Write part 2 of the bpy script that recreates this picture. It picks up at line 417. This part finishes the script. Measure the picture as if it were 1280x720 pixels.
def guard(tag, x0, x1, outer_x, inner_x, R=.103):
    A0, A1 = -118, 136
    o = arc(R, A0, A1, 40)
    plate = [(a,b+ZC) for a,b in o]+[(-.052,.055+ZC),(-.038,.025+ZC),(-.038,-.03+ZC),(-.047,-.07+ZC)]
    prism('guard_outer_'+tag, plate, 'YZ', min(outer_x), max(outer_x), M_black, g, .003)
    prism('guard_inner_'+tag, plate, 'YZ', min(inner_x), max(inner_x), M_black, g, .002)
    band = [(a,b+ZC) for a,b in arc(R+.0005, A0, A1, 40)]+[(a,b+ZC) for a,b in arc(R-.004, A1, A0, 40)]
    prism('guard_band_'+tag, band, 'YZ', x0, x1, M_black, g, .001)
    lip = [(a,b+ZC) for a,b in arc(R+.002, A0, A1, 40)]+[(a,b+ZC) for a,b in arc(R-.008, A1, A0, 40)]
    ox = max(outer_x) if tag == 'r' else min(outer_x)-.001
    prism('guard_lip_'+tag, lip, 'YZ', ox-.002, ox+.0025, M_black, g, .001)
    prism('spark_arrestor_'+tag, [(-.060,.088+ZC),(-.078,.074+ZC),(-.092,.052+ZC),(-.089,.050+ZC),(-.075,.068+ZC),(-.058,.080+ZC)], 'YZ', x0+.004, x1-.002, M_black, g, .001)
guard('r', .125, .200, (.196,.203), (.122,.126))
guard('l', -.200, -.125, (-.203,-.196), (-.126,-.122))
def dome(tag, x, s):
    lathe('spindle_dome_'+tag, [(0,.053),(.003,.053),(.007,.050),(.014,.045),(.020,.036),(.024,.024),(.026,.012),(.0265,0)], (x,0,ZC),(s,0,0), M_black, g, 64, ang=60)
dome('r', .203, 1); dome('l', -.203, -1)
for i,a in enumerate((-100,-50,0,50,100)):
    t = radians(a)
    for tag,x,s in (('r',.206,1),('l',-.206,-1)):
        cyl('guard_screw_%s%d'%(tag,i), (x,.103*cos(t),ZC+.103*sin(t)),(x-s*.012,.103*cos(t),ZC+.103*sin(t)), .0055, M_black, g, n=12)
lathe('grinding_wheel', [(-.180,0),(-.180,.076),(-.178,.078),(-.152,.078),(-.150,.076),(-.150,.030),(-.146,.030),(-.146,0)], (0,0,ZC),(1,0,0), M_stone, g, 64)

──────

• Required work
Nothing should be left out: repeat all of the data exactly.

• Answer for this exercise
Write part 2 of the bpy script that recreates this picture. It picks up at line 417. This part finishes the script. Measure the picture as if it were 1280x720 pixels.
def guard(tag, x0, x1, outer_x, inner_x, R=.103):
    A0, A1 = -118, 136
    o = arc(R, A0, A1, 40)
    plate = [(a,b+ZC) for a,b in o]+[(-.052,.055+ZC),(-.038,.025+ZC),(-.038,-.03+ZC),(-.047,-.07+ZC)]
    prism('guard_outer_'+tag, plate, 'YZ', min(outer_x), max(outer_x), M_black, g, .003)
    prism('guard_inner_'+tag, plate, 'YZ', min(inner_x), max(inner_x), M_black, g, .002)
    band = [(a,b+ZC) for a,b in arc(R+.0005, A0, A1, 40)]+[(a,b+ZC) for a,b in arc(R-.004, A1, A0, 40)]
    prism('guard_band_'+tag, band, 'YZ', x0, x1, M_black, g, .001)
    lip = [(a,b+ZC) for a,b in arc(R+.002, A0, A1, 40)]+[(a,b+ZC) for a,b in arc(R-.008, A1, A0, 40)]
    ox = max(outer_x) if tag == 'r' else min(outer_x)-.001
    prism('guard_lip_'+tag, lip, 'YZ', ox-.002, ox+.0025, M_black, g, .001)
    prism('spark_arrestor_'+tag, [(-.060,.088+ZC),(-.078,.074+ZC),(-.092,.052+ZC),(-.089,.050+ZC),(-.075,.068+ZC),(-.058,.080+ZC)], 'YZ', x0+.004, x1-.002, M_black, g, .001)
guard('r', .125, .200, (.196,.203), (.122,.126))
guard('l', -.200, -.125, (-.203,-.196), (-.126,-.122))
def dome(tag, x, s):
    lathe('spindle_dome_'+tag, [(0,.053),(.003,.053),(.007,.050),(.014,.045),(.020,.036),(.024,.024),(.026,.012),(.0265,0)], (x,0,ZC),(s,0,0), M_black, g, 64, ang=60)
dome('r', .203, 1); dome('l', -.203, -1)
for i,a in enumerate((-100,-50,0,50,100)):
    t = radians(a)
    for tag,x,s in (('r',.206,1),('l',-.206,-1)):
        cyl('guard_screw_%s%d'%(tag,i), (x,.103*cos(t),ZC+.103*sin(t)),(x-s*.012,.103*cos(t),ZC+.103*sin(t)), .0055, M_black, g, n=12)
lathe('grinding_wheel', [(-.180,0),(-.180,.076),(-.178,.078),(-.152,.078),(-.150,.076),(-.150,.030),(-.146,.030),(-.146,0)], (0,0,ZC),(1,0,0), M_stone, g, 64)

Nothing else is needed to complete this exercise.